■ **WHAT IS ASKED**: Can you print the data exactly and leave out each image?

■ **SOURCE DATA**:
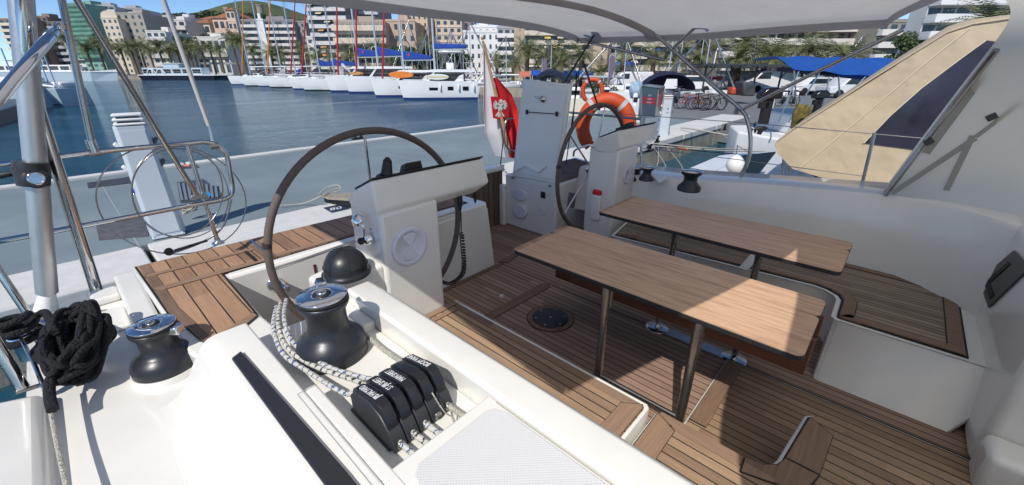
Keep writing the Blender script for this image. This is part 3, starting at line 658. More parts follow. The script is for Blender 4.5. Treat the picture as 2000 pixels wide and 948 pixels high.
wheel(1.079, 2.128, 2.02, .578, (91, 181, 0, 235, 305), "starboard wheel with brown leather rim"); wheel(3.335, 2.128, 2.02, .578, (80, 140, 216, 275, 350), "port wheel in front of the lifebuoy")
# --- compass under its black cover
c = PZ(679, 536, 2.085); mb = MB()
prof = [(.112, 0), (.114, .012), (.104, .018), (.102, .03)] + [(.102 * math.cos(t), .03 + .104 * math.sin(t)) for t in [rad(x) for x in range(10, 91, 10)]]
mb.lathe(prof, (c.x, c.y + .005, 2.088), 36); cp = B(mb, "compass_cover", mat("cover_black", (.016, .018, .022), .36, bump=.02, bscale=60), smooth=False)
mb = MB()
for az in (20, 75, 130):
    mb.tube([(c.x + .1035 * math.cos(t) * math.cos(rad(az)), c.y + .005 + .1035 * math.cos(t) * math.sin(rad(az)), 2.118 + .1055 * math.sin(t)) for t in [rad(x) for x in range(0, 181, 10)]], .0018, 5)
mb.tube([(c.x + .101 * math.cos(t), c.y + .005 + .101 * math.sin(t), 2.138) for t in [rad(x) for x in range(0, 360, 12)]], .002, 5, closed=True)
mb.build("cover_seam", BLK, cp)
# --- winches
def winch(px0, zb, zt, rb, rt, lab):
    c = PZ(px0[0], px0[1], zb); h = zt - zb
    mb = MB(); mb.lathe([(rb, 0), (rb * 1.0, h * .12), (rb * .99, h * .17), (rb * .92, h * .27), (rb * .72, h * .36), (rb * .60, h * .42), (rb * .555, h * .55), (rb * .55, h * .72), (rt * .97, h * .83), (rt, h * .86), (rt, h * .90), (rt * .9, h * .905)], (c.x, c.y, zb), 48)
    w = B(mb, "winch", WINCH, label=lab)
    mb = MB(); mb.lathe([(rt * .90, h * .90), (rt * .97, h * .905), (rt * .985, h * .94), (rt * .97, h * .96), (rt * .88, h * .955)], (c.x, c.y, zb), 48); mb.build("self_tailer", BLK, w)
    mb = MB(); mb.lathe([(rt * .96, h * .962), (rt * .99, h * .972), (rt * .95, h * .985), (rt * .5, h * 1.0), (rt * .34, h * 1.0), (rt * .33, h * .985), (rt * .2, h * .985)], (c.x, c.y, zb), 48)
    top = mb.build("winch_top", CHROME, w)
    mb = MB(); mb.lathe([(rt * .33, h * .99), (rt * .33, h * 1.004), (rt * .2, h * 1.006)], (c.x, c.y, zb), 32); mb.build("socket_ring", BLK, w)
    mb = MB(); mb.lathe([(rt * .2, h * 1.0), (rt * .2, h * 1.03), (rt * .14, h * 1.035), (rt * .12, h * .99), (0, h * .99)], (c.x, c.y, zb), 16); mb.build("handle_socket", STEEL, w)
    return w, c
w1, wc1 = winch((652, 688), 2.026, 2.278, .123, .086, "large winch beside the compass"); 
mb = MB(); t = Vector((wc1.x, wc1.y, 2.274)); d = Vector((.35, .94, 0)); s_ = Vector((.94, -.35, 0))
mb.ext([t + d * .065 + s_ * .022, t + d * .118 + s_ * .016, t + d * .118 - s_ * .012, t + d * .065 - s_ * .022], (0, 0, .012)); mb.build("feeder_arm", CHROME, w1, .004)
w2, wc2 = winch((327, 712), 1.926, 2.118, .108, .076, "smaller outboard winch on the side deck")
mb = MB(); mb.lathe([(.112, 0), (.118, -.03)][::-1], (wc2.x, wc2.y, 1.926), 40); B(mb, "winch_pad", GEL)
mb = MB(); t = Vector((wc2.x, wc2.y, 2.10)); M = Matrix.Translation(t) @ Matrix.Rotation(rad(-42), 4, 'Z'); mb.box(.055, .098, -.022, .022, -.03, .004, M); mb.build("feeder_arm", CHROME, w2, .006)
def small_winch(X, Y, Z, s, lab):
    mb = MB(); mb.lathe([(.085 * s, 0), (.085 * s, .03 * s), (.05 * s, .07 * s), (.05 * s, .11 * s), (.075 * s, .13 * s), (.078 * s, .15 * s)], (X, Y, Z), 28); w = B(mb, "winch", WINCH, label=lab)
    mb = MB(); mb.lathe([(.076 * s, .15 * s), (.072 * s, .158 * s), (.02 * s, .162 * s), (0, .162 * s)], (X, Y, Z), 28); mb.build("winch_top", STEEL, w)
for pxy, z, s, lab in (((1345, 372), 2.09, 1.05, "port winch nearest the bimini frame"), ((1262, 352), 2.09, .75, "port winch beside the port console"), ((1240, 352), 2.02, .8, "small black winch behind the port console")):
    c = PZ(*pxy, z); small_winch(c.x, c.y, z, s, lab)
mb = MB(); c = PZ(1290, 352, 2.1); mb.ext([PZ(1270, 343, 2.11), PZ(1290, 340, 2.11), PZ(1305, 346, 2.11), PZ(1288, 354, 2.11)], (0, 0, -.03)); B(mb, "cleat_cover", WHITE, .006)
# --- aft starboard bench face, transom, port stern locker
mb = MB(); mb.ext([(1.30, 2.325, 1.93), (2.10, 2.32, 1.97), (2.235, 2.33, 1.95), (2.29, 2.31, 1.40), (1.30, 2.30, 1.40)], (0, .06, 0)); B(mb, "bench_front", GEL, .018, 3)
mb = MB(); mb.box(2.20, 3.12, 3.02, 3.06, 1.40, 2.0); B(mb, "transom_board", TRANSOM)
mb = MB(); mb.box(2.15, 3.14, 3.0, 3.12, 2.001, 2.05); mb.box(3.06, 3.12, 2.95, 3.02, 1.40, 1.86); B(mb, "transom_cap", GEL, .015, 3)
mb = MB(); mb.prism([(3.12, 2.29), (4.15, 2.29), (4.4, 2.95), (3.12, 2.98)], 1.40, 1.965); lk = B(mb, "stern_locker", GEL, .018, 3)
mb = MB(); mb.prism([(3.20, 2.33), (4.05, 2.33), (4.3, 2.9), (3.20, 2.92)], 1.966, 1.972); mb.build("locker_teak", TRANSOM, lk)
lid = [PX(1000, 345, 3.10), PX(1089, 361, 3.10), PX(1116, 166, 3.10), PX(1021, 155, 3.10)]
mb = MB(); mb.ext(lid, (.03, 0, .004)); ld = mb.build("locker_lid", GEL, lk, .012, 3)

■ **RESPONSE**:
Keep writing the Blender script for this image. This is part 3, starting at line 658. More parts follow. The script is for Blender 4.5. Treat the picture as 2000 pixels wide and 948 pixels high.
wheel(1.079, 2.128, 2.02, .578, (91, 181, 0, 235, 305), "starboard wheel with brown leather rim"); wheel(3.335, 2.128, 2.02, .578, (80, 140, 216, 275, 350), "port wheel in front of the lifebuoy")
# --- compass under its black cover
c = PZ(679, 536, 2.085); mb = MB()
prof = [(.112, 0), (.114, .012), (.104, .018), (.102, .03)] + [(.102 * math.cos(t), .03 + .104 * math.sin(t)) for t in [rad(x) for x in range(10, 91, 10)]]
mb.lathe(prof, (c.x, c.y + .005, 2.088), 36); cp = B(mb, "compass_cover", mat("cover_black", (.016, .018, .022), .36, bump=.02, bscale=60), smooth=False)
mb = MB()
for az in (20, 75, 130):
    mb.tube([(c.x + .1035 * math.cos(t) * math.cos(rad(az)), c.y + .005 + .1035 * math.cos(t) * math.sin(rad(az)), 2.118 + .1055 * math.sin(t)) for t in [rad(x) for x in range(0, 181, 10)]], .0018, 5)
mb.tube([(c.x + .101 * math.cos(t), c.y + .005 + .101 * math.sin(t), 2.138) for t in [rad(x) for x in range(0, 360, 12)]], .002, 5, closed=True)
mb.build("cover_seam", BLK, cp)
# --- winches
def winch(px0, zb, zt, rb, rt, lab):
    c = PZ(px0[0], px0[1], zb); h = zt - zb
    mb = MB(); mb.lathe([(rb, 0), (rb * 1.0, h * .12), (rb * .99, h * .17), (rb * .92, h * .27), (rb * .72, h * .36), (rb * .60, h * .42), (rb * .555, h * .55), (rb * .55, h * .72), (rt * .97, h * .83), (rt, h * .86), (rt, h * .90), (rt * .9, h * .905)], (c.x, c.y, zb), 48)
    w = B(mb, "winch", WINCH, label=lab)
    mb = MB(); mb.lathe([(rt * .90, h * .90), (rt * .97, h * .905), (rt * .985, h * .94), (rt * .97, h * .96), (rt * .88, h * .955)], (c.x, c.y, zb), 48); mb.build("self_tailer", BLK, w)
    mb = MB(); mb.lathe([(rt * .96, h * .962), (rt * .99, h * .972), (rt * .95, h * .985), (rt * .5, h * 1.0), (rt * .34, h * 1.0), (rt * .33, h * .985), (rt * .2, h * .985)], (c.x, c.y, zb), 48)
    top = mb.build("winch_top", CHROME, w)
    mb = MB(); mb.lathe([(rt * .33, h * .99), (rt * .33, h * 1.004), (rt * .2, h * 1.006)], (c.x, c.y, zb), 32); mb.build("socket_ring", BLK, w)
    mb = MB(); mb.lathe([(rt * .2, h * 1.0), (rt * .2, h * 1.03), (rt * .14, h * 1.035), (rt * .12, h * .99), (0, h * .99)], (c.x, c.y, zb), 16); mb.build("handle_socket", STEEL, w)
    return w, c
w1, wc1 = winch((652, 688), 2.026, 2.278, .123, .086, "large winch beside the compass"); 
mb = MB(); t = Vector((wc1.x, wc1.y, 2.274)); d = Vector((.35, .94, 0)); s_ = Vector((.94, -.35, 0))
mb.ext([t + d * .065 + s_ * .022, t + d * .118 + s_ * .016, t + d * .118 - s_ * .012, t + d * .065 - s_ * .022], (0, 0, .012)); mb.build("feeder_arm", CHROME, w1, .004)
w2, wc2 = winch((327, 712), 1.926, 2.118, .108, .076, "smaller outboard winch on the side deck")
mb = MB(); mb.lathe([(.112, 0), (.118, -.03)][::-1], (wc2.x, wc2.y, 1.926), 40); B(mb, "winch_pad", GEL)
mb = MB(); t = Vector((wc2.x, wc2.y, 2.10)); M = Matrix.Translation(t) @ Matrix.Rotation(rad(-42), 4, 'Z'); mb.box(.055, .098, -.022, .022, -.03, .004, M); mb.build("feeder_arm", CHROME, w2, .006)
def small_winch(X, Y, Z, s, lab):
    mb = MB(); mb.lathe([(.085 * s, 0), (.085 * s, .03 * s), (.05 * s, .07 * s), (.05 * s, .11 * s), (.075 * s, .13 * s), (.078 * s, .15 * s)], (X, Y, Z), 28); w = B(mb, "winch", WINCH, label=lab)
    mb = MB(); mb.lathe([(.076 * s, .15 * s), (.072 * s, .158 * s), (.02 * s, .162 * s), (0, .162 * s)], (X, Y, Z), 28); mb.build("winch_top", STEEL, w)
for pxy, z, s, lab in (((1345, 372), 2.09, 1.05, "port winch nearest the bimini frame"), ((1262, 352), 2.09, .75, "port winch beside the port console"), ((1240, 352), 2.02, .8, "small black winch behind the port console")):
    c = PZ(*pxy, z); small_winch(c.x, c.y, z, s, lab)
mb = MB(); c = PZ(1290, 352, 2.1); mb.ext([PZ(1270, 343, 2.11), PZ(1290, 340, 2.11), PZ(1305, 346, 2.11), PZ(1288, 354, 2.11)], (0, 0, -.03)); B(mb, "cleat_cover", WHITE, .006)
# --- aft starboard bench face, transom, port stern locker
mb = MB(); mb.ext([(1.30, 2.325, 1.93), (2.10, 2.32, 1.97), (2.235, 2.33, 1.95), (2.29, 2.31, 1.40), (1.30, 2.30, 1.40)], (0, .06, 0)); B(mb, "bench_front", GEL, .018, 3)
mb = MB(); mb.box(2.20, 3.12, 3.02, 3.06, 1.40, 2.0); B(mb, "transom_board", TRANSOM)
mb = MB(); mb.box(2.15, 3.14, 3.0, 3.12, 2.001, 2.05); mb.box(3.06, 3.12, 2.95, 3.02, 1.40, 1.86); B(mb, "transom_cap", GEL, .015, 3)
mb = MB(); mb.prism([(3.12, 2.29), (4.15, 2.29), (4.4, 2.95), (3.12, 2.98)], 1.40, 1.965); lk = B(mb, "stern_locker", GEL, .018, 3)
mb = MB(); mb.prism([(3.20, 2.33), (4.05, 2.33), (4.3, 2.9), (3.20, 2.92)], 1.966, 1.972); mb.build("locker_teak", TRANSOM, lk)
lid = [PX(1000, 345, 3.10), PX(1089, 361, 3.10), PX(1116, 166, 3.10), PX(1021, 155, 3.10)]
mb = MB(); mb.ext(lid, (.03, 0, .004)); ld = mb.build("locker_lid", GEL, lk, .012, 3)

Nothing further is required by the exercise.